Eric Liddell, que además destacó como rugbier, sabe que su fuerte son los 100 metros y ve en esa destreza innata un don divino y lo interpreta en el verbo de San Pablo en Corintios: esos dones son habilidades especiales que permiten a los cristianos servir de manera más efectiva en la obra de Dios. Lo toma como guía, “corre en el nombre de Dios, y deja que el mundo se admire”.
Aubrey Montague que, además de los 400 metros, es especialista en los 1000 con vallas, no tiene compromisos existenciales con sus destrezas atléticas. Pero es fiel al espíritu deportivo y al fair play y, acorde con Rudyard Kipling, puede “enfrentar al Triunfo y el Desastre, esos dos impostores”.

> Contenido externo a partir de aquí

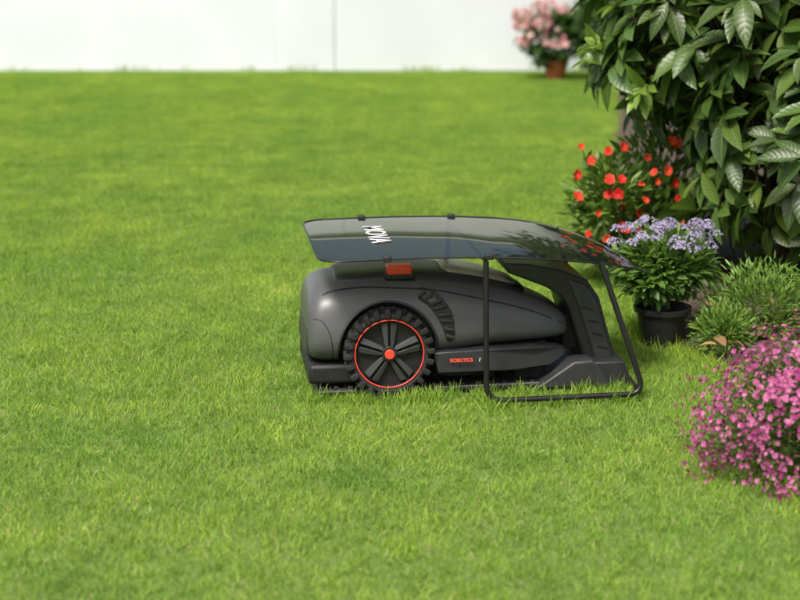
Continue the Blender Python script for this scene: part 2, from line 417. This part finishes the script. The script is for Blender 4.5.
prism('rear_skirt',[(-.372,.085),(-.26,.085),(-.25,.035),(-.375,.035)],-.165,.165,black,mo,bev=.01)
ST2=np.array([(-.30,.255,.290,.075),(-.29,.25,.298,.10),(-.25,.25,.303,.112),(-.15,.25,.308,.116),(-.04,.25,.304,.112),(.06,.235,.290,.104),(.14,.22,.269,.09),(.19,.205,.250,.07),(.20,.20,.243,.05)])
loft('top_cover',ST2,darksh,mo,K=40,n=4)
ST3=np.array([(-.02,.27,.305,.05),(-.01,.27,.309,.078),(.03,.26,.305,.082),(.10,.24,.289,.078),(.16,.225,.269,.066),(.175,.22,.262,.05)])
loft('top_panel',ST3,deckm,mo,K=32,n=5)  # paler panel carrying the deck's painted reflection
box('stop_button',(-.137,-.095,.312),(.064,.045,.026),redm,mo,bev=.007)
box('stop_button_base',(-.137,-.09,.296),(.076,.058,.014),black,mo,bev=.004)
prism('rear_bumper',[(-.379,.10),(-.374,.17),(-.36,.19),(-.35,.19),(-.35,.10)],-.13,.13,darksh,mo,bev=.006)
def text(name,s,size,mat,parent,loc,rot,ext=.0004,sx=1):
    cu=bpy.data.curves.new(name,'FONT'); cu.body=s; cu.size=size; cu.extrude=ext; cu.align_x='CENTER'; cu.align_y='CENTER'; cu.offset=.0004
    o=bpy.data.objects.new(name,cu); COL.objects.link(o); o.parent=parent; o.location=loc; o.rotation_euler=rot; o.scale=(sx,1,1); cu.materials.append(mat); return o
text('side_lettering','ROBOTICS',.012,redm,mo,(.008,-.2025,.096),(math.radians(78),0,0))
text('side_lettering_white','/',.012,whitep,mo,(.055,-.202,.096),(math.radians(78),0,math.radians(2)))

# ---- shelter with charging station
sh=empty('mower_shelter',PIV,YAW)
def cz(X):
    return float(np.interp(X,[-.36,-.25,-.1,.05,.2,.27,.33,.4,.5,.56],[.374,.377,.379,.377,.368,.360,.350,.333,.295,.252]))
def czs(X): return sum(cz(X+d) for d in (-.04,-.02,0,.02,.04))/5
def chw(X):
    a=.29
    if X<-.295: 
        q=(X+.295)/-.06; a=.23+.06*math.sqrt(max(0,1-q*q))
    if X>.2: a=float(np.interp(X,[.2,.28,.35,.41,.47,.51,.535,.547],[.29,.278,.252,.212,.155,.10,.05,.008]))
    return a
m,nt,p,o=mat_new('smoked_acrylic')
gl=nt.nodes.new('ShaderNodeBsdfGlossy'); gl.inputs['Roughness'].default_value=.02; gl.inputs['Color'].default_value=(.80,.80,.76,1)
tr=nt.nodes.new('ShaderNodeBsdfTransparent'); tr.inputs['Color'].default_value=(.15,.155,.15,1)
df=nt.nodes.new('ShaderNodeBsdfDiffuse'); df.inputs['Color'].default_value=(.022,.023,.022,1)
fr=nt.nodes.new('ShaderNodeFresnel'); fr.inputs['IOR'].default_value=1.46
m1=nt.nodes.new('ShaderNodeMixShader'); m1.inputs[0].default_value=.4
nt.links.new(tr.outputs[0],m1.inputs[1]); nt.links.new(df.outputs[0],m1.inputs[2])
m2=nt.nodes.new('ShaderNodeMixShader'); nt.links.new(fr.outputs[0],m2.inputs[0]); nt.links.new(m1.outputs[0],m2.inputs[1]); nt.links.new(gl.outputs[0],m2.inputs[2])
nt.links.new(m2.outputs[0],o.inputs['Surface'])
acry=m
xs=np.concatenate([np.linspace(-.355,-.295,10)[:-1],np.linspace(-.295,.547,70)])
NY=17; V=[];F=[]
for X in xs:
    h=chw(X)
    for j in range(NY):
        s=-1+2*j/(NY-1); V.append((X,h*s,czs(X)+.006*(1-s*s)))
for i in range(len(xs)-1):
    for j in range(NY-1): F.append((i*NY+j,(i+1)*NY+j,(i+1)*NY+j+1,i*NY+j+1))
can=mesh('canopy_sheet',V,F,acry,sh,smooth=True)
edgep=[(X,-chw(X),czs(X)) for X in xs]+[(X,chw(X),czs(X)) for X in xs[::-1]]
tubecurve('canopy_edge',edgep,.0024,metal,sh,cyclic=True,res=2)
text('canopy_lettering','MOVA',.075,whitep,sh,(-.185,-.0,czs(-.185)+.0085),(0,0,math.radians(-90)),sx=1.1)
for sg in (-1,1):
    Y=sg*.285
    pts=[(.052,Y,.366),(.052,Y*1.10,.020),(.455,Y*1.08,.022),(.350,sg*.25,.345)]
    tubecurve('frame_tube_%d'%(sg+1),round_path(pts,.045),.0072,metal,sh,res=5)
    for X in (-.19,.06):
        box('canopy_clip_%d_%d'%(sg+1,int(X*100)),(X,sg*.284,czs(X)+.001),(.02,.02,.014),black,sh,bev=.003)
tubecurve('top_rail',[(.052,-.285,.366),(.052,0,.370),(.052,.285,.366)],.005,metal,sh)
tubecurve('top_rail_rear',[(.350,-.25,.336),(.350,0,.340),(.350,.25,.336)],.005,metal,sh)
tubecurve('ground_rail',[(.452,-.27,.02),(.46,0,.02),(.452,.27,.02)],.0065,metal,sh)
tower=[(.128,.322),(.20,.318),(.285,.300),(.352,.272),(.385,.225),(.447,.012),(.362,.012),(.305,.20),(.285,.232),(.24,.258),(.146,.295)]
prism('charging_tower',tower,-.11,.11,darksh,sh,bev=.008)
tower2=[(.30,.275),(.345,.262),(.374,.22),(.432,.03),(.385,.03),(.33,.205)]
prism('tower_side_panel',tower2,-.118,.118,simple('tower_grey',(.05,.052,.055),.4,bump=.1),sh,bev=.005)
for i in range(5):
    box('tower_groove_%d'%i,(.352+.014*i,-.1185,.20-.035*i),(.03,.003,.004),black,sh,bev=0,rot=(0,math.radians(15),0))
prism('charging_dock_block',[(.30,.17),(.335,.17),(.345,.08),(.30,.08)],-.06,.06,black,sh,bev=.004)
for yy in (-.02,.02): box('charging_contact_%d'%int(yy*100+5),(.297,yy,.13),(.012,.01,.05),silver,sh,bev=.001)
prism('base_plate',[(-.36,.010),(-.35,.020),(.28,.024),(.36,.07),(.44,.07),(.46,.01)],-.175,.175,darksh,sh,bev=.004)
for sg in (-1,1):
    prism('base_wedge_%d'%(sg+1),[(.20,.012),(.30,.080),(.35,.083),(.40,.012)],min(sg*.13,sg*.20),max(sg*.13,sg*.20),simple('base_grey',(.035,.036,.038),.45,bump=.2),sh,bev=.006)
for i in range(16):
    box('mat_rib_%d'%i,(-.34+.036*i,0,.023),(.012,.33,.008),black,sh,bev=.002)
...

En vista de los venideros Juegos Olímpicos de 1924 en París, Harold contrata al entrenador Sam Mussabini, el decano y vicedecano de Cambridge que, en privado, no ocultan su antisemitismo, se enteran de la decisión de Harold y lo citan para manifestarle que eso contradice el espíritu deportivo de la Universidad y que no lo haga. Harold rechaza la sugerencia.
Hasta el momento no afloran conflictos destacables que justifique la fuerza dramática de la película; hay un pequeño detalle que detona el resto del relato y lo eleva de bueno a extraordinario.
En Francia, Eric se entera que deberá correr un domingo, día de guardar, surge la tensión entre su mandato divino y su compromiso de atleta. Opta por no competir. El rey y el jefe del equipo olímpico británico lo citan y le dicen que no puede renunciar a una medalla segura, Eric no acepta. El deux ex machina que salva la ropa del predicador y del rey, es el aristócrata Aubrey Montague quien, sin haber sido invitado a esa reunión, fair play químicamente puro de british gentlemen, propone, ya que él ha ganado los 1000 metros con vallas, no correr los 400 y dejarle el lugar a Liddell, aunque no es su especialidad.
El resto de la historia es simple como la tabla del 10: Liddell, el dotado, Deo volente, porque respetó el mandato divino y no corrió un domingo, pero: “a quien Dios quiere bien, la perra le pare lechones”, gana el oro de los 400 metros. Abrams, con su “obsesión casi asnal para ser fuerte”, gana el oro en los 100 metros. Y colorín colorado.
Ahora mi personaje favorito, el viejo Vizcacha de la película, es Sam Mussabini, descendiente de australianos, sirios y turcos. Pese al pedido de Harold, primero no acepta ser su entrenador, él elige a sus pupilos; de incógnito, lo verá correr. Finalmente le comunica que lo entrenará y, más importante, le dará la confianza necesaria para ganar -la escena donde le informa esta decisión a Harold y, para remarcar su autoridad y condiciones, lo abofetea, es de antología-. Con su linaje jugando en contra en una sociedad de gentlemen y racistas, Sam Mussabini es un outsider, un meteco -y este párrafo habría que leerlo escuchando Le Métèque de George Moustaki porque Mussabini da el tipo-. Al momento de la competencia, sabiendo que no será bien visto en las tribunas olímpicas, no asiste a ver ganar a su discípulo. Su lección clave, junto con una de las primeras bofetadas, fue no mirar a sus rivales, solo a la meta, y, para ello: “Piensa sólo en dos cosas: el disparo y la cinta de llegada. Cuando escuches el tiro, sal como un demonio hasta que rompas la cinta”.
Y es lo que hacemos, de la mano de Vangelis, cuando vemos la película.